Maryland 7th District
Rep. Elijah Cummings (D)
At the junction of North and South, Baltimore is a product of both European immigration and the migration of African-Americans from the South. Its black community has a rich history. The Afro-American newspaper has been published here for more than 100 years, and there was once a black symphony orchestra. Eubie Blake, one of the founders of ragtime music, grew up here and now has a museum in his honor on Charles Street. Jazz great Billie Holliday was born here, as was Cab Calloway, the 1930s and 1940s big band leader, and Thurgood Marshall, the country’s first African-American Supreme Court justice. Near downtown on the west side is the childhood home of slugger Babe Ruth and the home of writer H.L. Mencken. For years, this side of town had a biracial, bipartisan politics in which Democrats like Gov. Albert Ritchie and Republicans such as Gov. Theodore McKeldin competed zestfully for black and white votes. Baltimore has been a black majority city since the late 1970s, and most of its west-side neighborhoods are heavily African-American.
2008 Presidential Vote |
||
| Obama | 234,123 | (79%) |
| McCain | 60,134 | (20%) |
| Cook Partisan Voting Index D+25 | ||
In the 1990s, Baltimore was hit by a terrible crime wave, with open drug markets on both the west and east sides. Democratic Mayor Martin O’Malley, elected in 1999, promised to build “a new Baltimore” with zero tolerance of crime; he went on to win the governorship in 2006. But many of the city’s problems remained, with almost 20% of the city’s residential areas classified as distressed.

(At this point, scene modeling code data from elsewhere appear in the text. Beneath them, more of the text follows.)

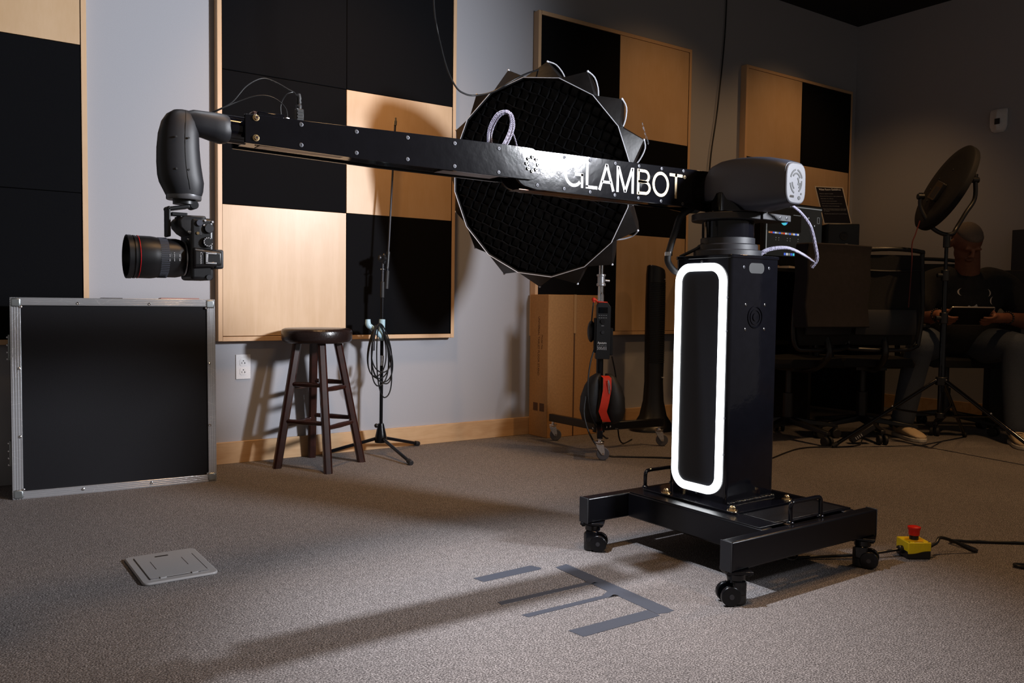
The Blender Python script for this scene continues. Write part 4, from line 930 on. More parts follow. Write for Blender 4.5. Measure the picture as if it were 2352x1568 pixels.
for dx_ in (-0.06, -0.03, 0.03, 0.055): B().sph(ST+V(dx_, -0.028, 0.128), 0.006, 10).build('base_screw', 'chrome', t)

# controller box hanging on the stand
u = V(rt.x, rt.y, 0).normalized(); v_ = V(fw.x, fw.y, 0).normalized()
CM = Matrix((u, v_, V(0, 0, 1))).transposed()
t = thing('lamp_controller', 'black lamp power controller with white lettering hanging on the rolling light stand', 'controller', V(1.750, -0.630, 0.64), rot=CM)
B().prism([(-0.032, -0.150), (0.038, -0.150), (0.042, -0.118), (0.042, 0.118), (0.026, 0.140), (-0.020, 0.140), (-0.030, 0.125)], -0.055, 0.004).build('housing', 'black', t, local=True, bevel=0.002)
B().box((-0.040, -0.050, -0.118), (-0.028, 0.000, 0.060)).build('side_rail', 'matte', t, local=True, bevel=0.003)
B().box((0.040, -0.050, -0.130), (0.056, 0.000, 0.010)).build('plug_block', 'matte', t, local=True, bevel=0.003)
B().box((-0.022, -0.0565, 0.086), (0.026, -0.0545, 0.116)).build('display', 'glass', t, local=True)
kb = B()
for i in range(4):
    kb.box((-0.020+i*0.0115, -0.0562, 0.074), (-0.013+i*0.0115, -0.0550, 0.0755)); kb.box((-0.020+i*0.0115, -0.0562, 0.061), (-0.013+i*0.0115, -0.0550, 0.0630))
kb.box((-0.006, -0.0562, 0.020), (0.008, -0.0550, 0.0218)); kb.build('printed_marks', 'grey', t, local=True)
B().cyl((0.001, -0.055, 0.044), (0.001, -0.062, 0.044), 0.012, seg=24).build('dial', 'matte', t, local=True, bevel=0.001)
B().cyl((0.001, -0.055, -0.013), (0.001, -0.061, -0.013), 0.009, seg=24).build('dial', 'satin', t, local=True, bevel=0.001)
O = V(1.750, -0.630, 0.64)
text('brand_lettering', 'Aputure', 'white', t, O+u*-0.024+v_*-0.0555+V(0, 0, -0.072), u, (0, 0, 1), 0.012, 0.046, bold=0.01)
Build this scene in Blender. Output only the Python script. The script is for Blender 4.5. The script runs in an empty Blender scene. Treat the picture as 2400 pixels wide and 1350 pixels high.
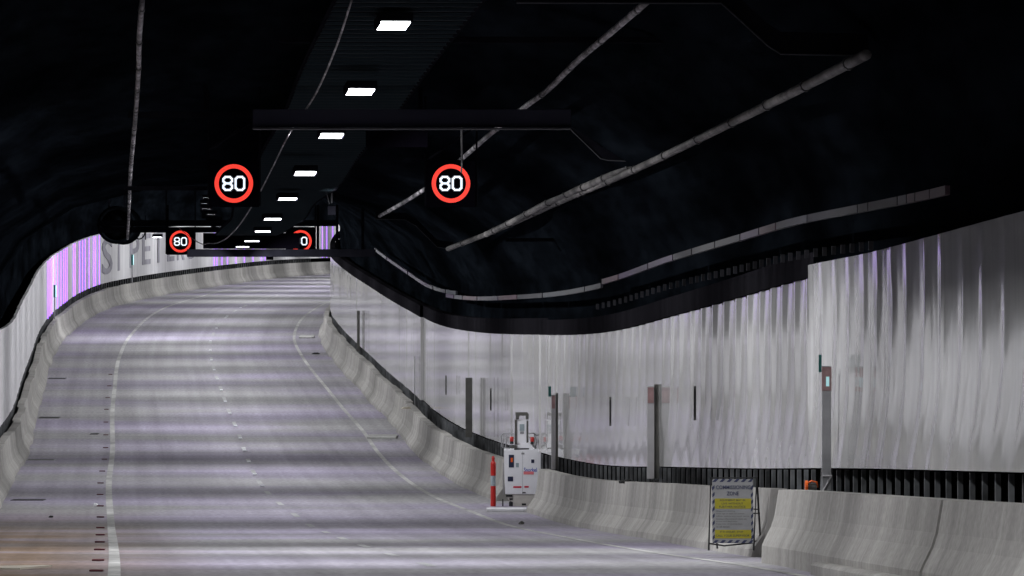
import bpy, bmesh, math, random
import numpy as np
from mathutils import Vector, Matrix
random.seed(7)
S = bpy.context.scene
COL = S.collection
F = 12000.0; CZ = 5.0                       # focal length in photo pixels, camera height
# ---------------- camera
cd = bpy.data.cameras.new("camera"); cam = bpy.data.objects.new("camera", cd); COL.objects.link(cam)
cam.location = (0, 0, CZ); cam.rotation_euler = (math.pi/2, 0, 0)
cd.sensor_width = 36; cd.lens = F/2400*36; cd.clip_start = 1; cd.clip_end = 3000
S.camera = cam
# ---------------- world: dim blue night air at the open tunnel mouth behind the camera
W = bpy.data.worlds.new("World"); S.world = W; W.use_nodes = True
bg = W.node_tree.nodes["Background"]; bg.inputs[0].default_value = (.03, .10, .16, 1); bg.inputs[1].default_value = 0.10
S.view_settings.view_transform = 'Standard'; S.view_settings.look = 'None'
S.view_settings.exposure = 0; S.view_settings.gamma = 1
S.cycles.max_bounces = 5; S.cycles.diffuse_bounces = 3; S.cycles.sample_clamp_indirect = 4
LAMP_W = 230.0                              # power of one ceiling luminaire
LAMP_COL = (.95, .965, 1.0)

# ---------------- helpers
def pchip(pts):
    x = np.array([p[0] for p in pts], float); y = np.array([p[1] for p in pts], float)
    h = np.diff(x); d = np.diff(y)/h; m = np.zeros(len(x))
    m[0] = d[0]; m[-1] = d[-1]
    for i in range(1, len(x)-1):
        m[i] = (d[i-1]*h[i]+d[i]*h[i-1])/(h[i]+h[i-1])
    def f(t):
        if t <= x[0]: return y[0]+m[0]*(t-x[0])
        if t >= x[-1]: return y[-1]+m[-1]*(t-x[-1])
        i = int(np.searchsorted(x, t)-1); i = max(0, min(i, len(h)-1))
        u = (t-x[i])/h[i]
        return ((2*u**3-3*u**2+1)*y[i]+(u**3-2*u**2+u)*h[i]*m[i]+(-2*u**3+3*u**2)*y[i+1]+(u**3-u**2)*h[i]*m[i+1])
    return f
def P(x, y, s):                             # photo pixel at scale s px/m -> world
    return Vector(((x-1200)/s, F/s, CZ-(y-675)/s))
def obj(name, verts, faces, mat, parent=None, uvs=None, smooth=False, matidx=None):
    me = bpy.data.meshes.new(name); me.from_pydata([tuple(v) for v in verts], [], faces)
    for m in (mat if isinstance(mat, (list, tuple)) else [mat]): me.materials.append(m)
    if matidx:
        for p, k in zip(me.polygons, matidx): p.material_index = k
    if uvs:
        l = me.uv_layers.new(name="UVMap")
        for p in me.polygons:
            for li in p.loop_indices: l.data[li].uv = uvs[me.loops[li].vertex_index]
    if smooth:
        for p in me.polygons: p.use_smooth = True
    me.update()
    o = bpy.data.objects.new(name, me); COL.objects.link(o)
    if parent: o.parent = parent
    return o
class MB:
    def __init__(s): s.v = []; s.f = []; s.m = []
    def add(s, vs, fs, k=0):
        n = len(s.v); s.v += [Vector(v) for v in vs]; s.f += [tuple(i+n for i in f) for f in fs]; s.m += [k]*len(fs); return s
    def box(s, x0, x1, y0, y1, z0, z1, k=0, b=0.0, M=None):
        bm = bmesh.new(); bmesh.ops.create_cube(bm, size=1)
        for v in bm.verts: v.co = Vector(((x0+x1)/2+v.co.x*(x1-x0), (y0+y1)/2+v.co.y*(y1-y0), (z0+z1)/2+v.co.z*(z1-z0)))
        if b > 0: bmesh.ops.bevel(bm, geom=bm.edges[:], offset=b, segments=2, affect='EDGES', profile=.6)
        if M: bmesh.ops.transform(bm, matrix=M, verts=bm.verts)
        bm.verts.index_update()
        s.add([v.co.copy() for v in bm.verts], [[v.index for v in f.verts] for f in bm.faces], k); bm.free(); return s
    def tube(s, pts, r, n=8, k=0, caps=True):
        pts = [Vector(p) for p in pts]; rs = r if isinstance(r, (list, tuple)) else [r]*len(pts); vs = []; fs = []
        for i, p in enumerate(pts):
            t = (pts[min(i+1, len(pts)-1)]-pts[max(i-1, 0)]).normalized()
            a = t.cross(Vector((0, 0, 1)))
            if a.length < .05: a = t.cross(Vector((1, 0, 0)))
            a.normalize(); b = t.cross(a)
            for j in range(n):
                q = 2*math.pi*j/n; vs.append(p+a*rs[i]*math.cos(q)+b*rs[i]*math.sin(q))
        for i in range(len(pts)-1):
            for j in range(n):
                fs.append((i*n+j, i*n+(j+1) % n, (i+1)*n+(j+1) % n, (i+1)*n+j))
        if caps: fs.append(tuple(range(n))[::-1]); fs.append(tuple((len(pts)-1)*n+j for j in range(n)))
        return s.add(vs, fs, k)
    def build(s, name, mat, parent=None, smooth=False): return obj(name, s.v, s.f, mat, parent, smooth=smooth, matidx=s.m)
def empty(name, loc=(0, 0, 0)):
    o = bpy.data.objects.new(name, None); COL.objects.link(o); o.location = loc; o.empty_display_size = .2; return o
def tag(o, label=None, cat=None, group=None, kind=None):
    if label: o['label'] = label
    if cat: o['category'] = cat
    if group: o['group'] = group
    if kind: o['kind'] = kind
    return o
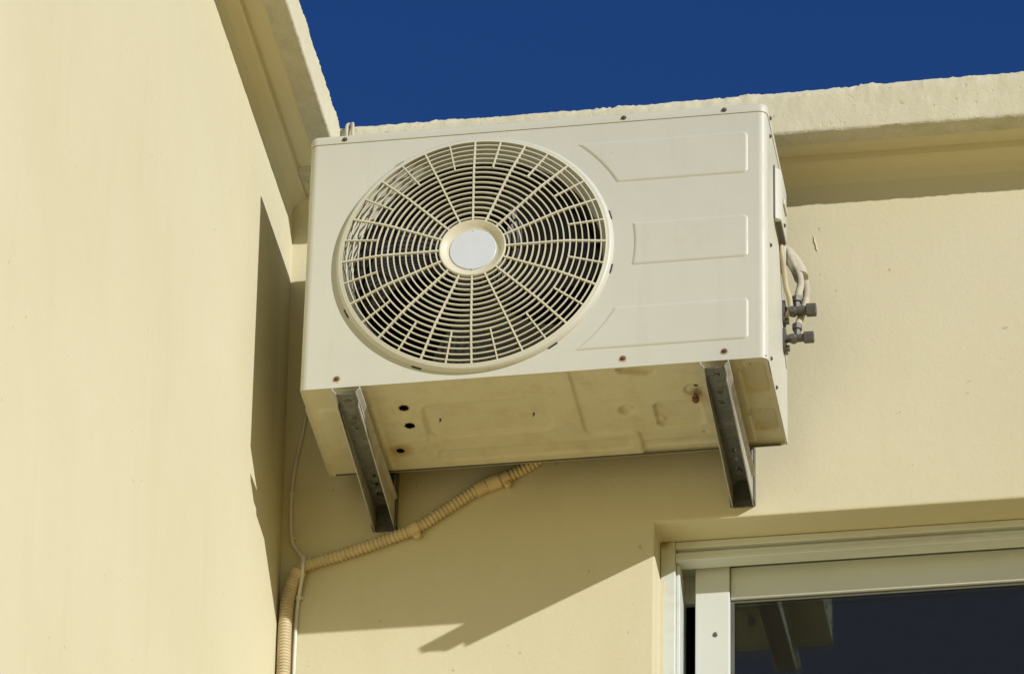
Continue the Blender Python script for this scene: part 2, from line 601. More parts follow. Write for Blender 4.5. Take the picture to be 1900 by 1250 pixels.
# cornice: profile in (offset from the wall, height); noise roughens the broken upper edge
def cornice(along, off_front, z_bot, z_top, stations, name, label, rise=0.0):
    prof = []           # (o, z, amp, material)
    def seg(o0, z0, o1, z1, n, a0, a1, mi):
        for k in range(n):
            t = k / n
            prof.append((o0 + (o1 - o0) * t, z0 + (z1 - z0) * t, a0 + (a1 - a0) * t, mi))
    of = off_front
    lip = 0.040
    seg(0.0, z_bot - 0.040, 0.006, z_bot - 0.022, 4, 0.0003, 0.0003, 1)         # cove rising from the wall
    seg(0.006, z_bot - 0.022, 0.024, z_bot - 0.008, 5, 0.0003, 0.0003, 1)
    seg(0.024, z_bot - 0.008, 0.029, z_bot - 0.0075, 2, 0.0003, 0.0003, 1)
    seg(0.029, z_bot - 0.0075, 0.030, z_bot + 0.005, 2, 0.0003, 0.0003, 1)
    seg(0.030, z_bot + 0.005, of - lip, z_bot + 0.004, 4, 0.0004, 0.0008, 1)    # painted soffit
    seg(of - lip, z_bot + 0.004, of - lip + 0.001, z_bot, 2, 0.0015, 0.0015, 2)
    seg(of - lip + 0.001, z_bot, of - 0.002, z_bot + 0.001, 8, 0.0014, 0.0012, 2)  # bare concrete underside
    seg(of - 0.002, z_bot + 0.001, of, z_bot + 0.004, 2, 0.0014, 0.0008, 2)
    seg(of, z_bot + 0.004, of - 0.001, z_top - 0.010, 12, 0.0006, 0.0012, 0)    # limewashed fascia
    seg(of - 0.001, z_top - 0.010, of - 0.007, z_top, 6, 0.0022, 0.0050, 0)       # broken arris
    seg(of - 0.008, z_top, of - 0.06, z_top + 0.003, 9, 0.0055, 0.006, 0)
    seg(of - 0.06, z_top + 0.003, -0.20, z_top + 0.003, 5, 0.004, 0.002, 0)
    seg(-0.20, z_top + 0.003, -0.20, z_bot - 0.02, 1, 0, 0, 0)
    prof.append((-0.20, z_bot - 0.04, 0, 0))
    b3 = MB()
    n = len(prof)
    for s in stations:
        for (o, z, amp, mi) in prof:
            if rise and z > z_top - 0.012:
                z += rise * max(0.0, s - 0.75)
            p = Vector(along(s, o, z))
            if amp:
                q = p * 30
                nv = noise.noise_vector(q) + 0.8 * noise.noise_vector(q * 2.9) + 0.65 * noise.noise_vector(q * 6.3)
                if amp > 0.0022:
                    big = noise.noise(p * 6.0)
                    nv = nv + Vector((0, 0, 1.2 * big))
                if amp > 0.0022:
                    amp = amp * (0.32 + 1.5 * max(0.0, noise.noise(p * 8.0 + Vector((3.1, 0, 0)))))
                    nv = nv + 0.8 * noise.noise_vector(q * 11.0)
                p = p + nv * amp * 0.85
            b3.v.append(tuple(p))
    for i in range(len(stations) - 1):
        for j in range(n):
            k = (j + 1) % n
            b3.f.append((i * n + j, i * n + k, (i + 1) * n + k, (i + 1) * n + j))
            b3.mi.append(prof[j][3])
    b3.f.append(tuple(range(n)))
    b3.mi.append(0)
    b3.f.append(tuple((len(stations) - 1) * n + j for j in range(n)))
    b3.mi.append(0)
    return b3.build(name, [M['lime'], M['wall'], M['concrete']], house, smooth=42, label=label)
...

Maryland’s 7th Congressional District includes most of Baltimore’s west side, plus the heavily African-American suburbs west of the city and extending to Catonsville along the old Baltimore National Pike. It also includes most of suburban Howard County. About 40% of the district’s votes are cast in Baltimore City’s precincts, largely north of Pratt Street, in places like Druid Heights; Harlem Park; Charles Village, which is home to Johns Hopkins University and poverty-stricken Sandtown-Winchester. Howard County is quite a different area. It grew 32% in the 1990s, and its largest community, Columbia, is a planned town that attracts a culturally liberal population. It tends to vote Democratic, and in 2004 cast 13% of the district’s votes. There is a sharp socioeconomic contrast between these two parts of the district. Howard County is predominately white, has the third-highest median household income of all counties in the nation, and 4% of children under age 5 live in poverty. In Baltimore City, only 4 % of households earn more than $100,000 and 40% of children are poor.